SHOCK: CLASS REUNION is very much a cult film, and it falls in a unique subgenre: It’s an early horror spoof. There were just a few of those in the early ’80s. There was Student Bodies and there was another one called SATURDAY THE 14th.

MILLER: SATURDAY THE 14th! By Howard Cohen! He was my friend! I shot some footage for that. It blows my mind that you know that movie. Well, that’s good; I didn’t know that. It makes me happy to hear that. My movie JACKSON COUNTY JAIL is a cult film. I didn’t know that SILENT RAGE was a cult film until Duvien Ho at Dammaged Goods called me about the screening at the Egyptian a few weeks ago. I didn’t know anybody cared about these movies. It’s not included when they have Chuck Norris retrospectives on television and stuff.

SHOCK: It’s actually the only film Chuck Norris ever did with Columbia. That might be why.

MILLER: I think you’re right. Whoever buys those things, they buy a package from the same studio. There’s no package of movies he did with Columbia. The same thing may be true with CLASS REUNION. It was ABC pictures. They were trying to get into the feature film business.

SHOCK: Is there anything else you’d like to say about SILENT RAGE or CLASS REUNION now that you know that these are movies that are still being paid attention to?

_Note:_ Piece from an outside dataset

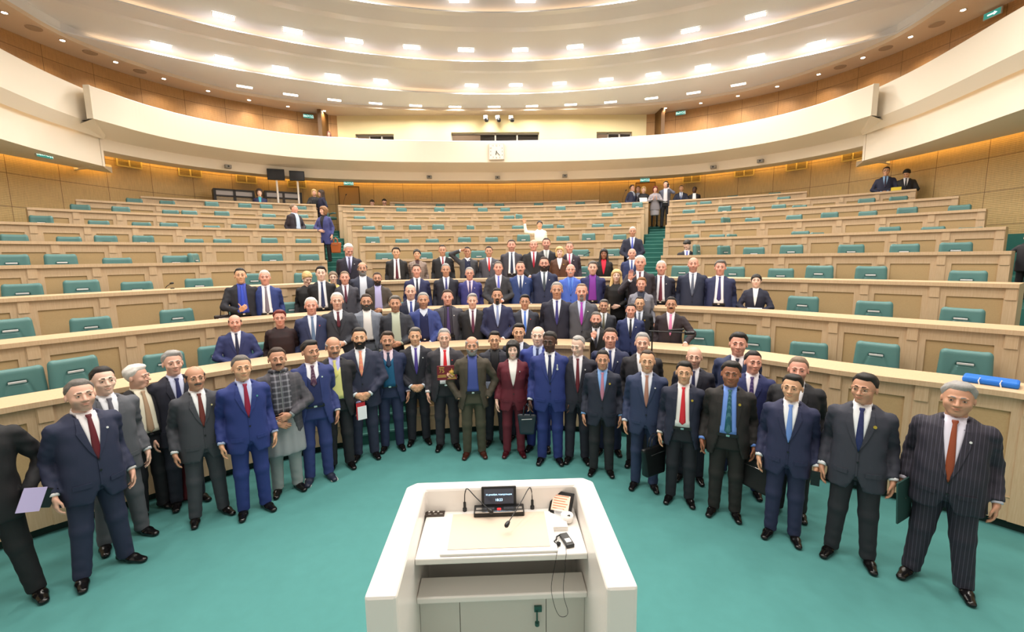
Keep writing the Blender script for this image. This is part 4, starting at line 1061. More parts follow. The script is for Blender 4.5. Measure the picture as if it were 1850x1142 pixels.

MILLER: I don’t know what to say! (Laughing.) I’m pleased that there is still an audience who likes them! That these pictures will go on and have a fan base because of the slasher fans. They weren’t really made with those fans in mind. With any fans in mind, really. If they discovered them and are entertained, then I’m tickled pink. You’ve made my day. I mean that from the bottom of my heart. I left theater and went into movies so that there would be some sense of a legacy. When I got the call from Duvien, I told him “It’s all empty calories besides JACKSON COUNTY JAIL. It all boils down to bullshit.” And now I see that it doesn’t!